A Vacation Bench of Justices Vikram Nath and S.V. Bhatti however refused to postpone or stay the counselling process scheduled to begin from July 6.

“Counselling is a process. It only commences from July 6. It will continue for a week. Meanwhile, the applicants have many options...to amend/modify…” Justice Bhatti told a counsel for a petitioner.

The court for the second consecutive week, issued notice to pleas seeking a CBI investigation into the allegations of irregularities.

A petitioner urged the court to bring the NEET exam under its direct monitoring.

“We are seeking re-conduct of the exam as NTA has withheld material information,” a lawyer argued.

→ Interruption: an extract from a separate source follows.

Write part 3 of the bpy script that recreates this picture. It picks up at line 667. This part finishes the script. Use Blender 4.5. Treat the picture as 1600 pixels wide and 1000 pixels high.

On Thursday, another set of petitioners had questioned the method used by the NTA to arrive at the figure of 1,563 candidates for retest scheduled on June 23.

“How did the NTA arrive at the figure of 1563… What criteria was followed? The list of these students has not been made public on the website or anywhere…Absolutely arbitrary,” the petitioners submitted.

One of the petitioners had challenged the validity of holding the re-test itself, arguing that the law has only prescribed for one NEET a year.

Thursday had also seen the apex court decide to examine pleas questioning the Centre’s appointment of NTA chairman Prof. Pradeep Kumar Joshi as the head of the high-powered committee which had recommended re-test for 1,563 NEET-UG candidates who were given grace marks.

Petitions had sought an independent panel constituted by the Supreme Court to enquire into the NEET imbroglio.

In a recent hearing, the apex court had made it clear that it did not want “even .001% negligence” on the part of anyone in the conduct of the NEET-UG 2024 to be spared.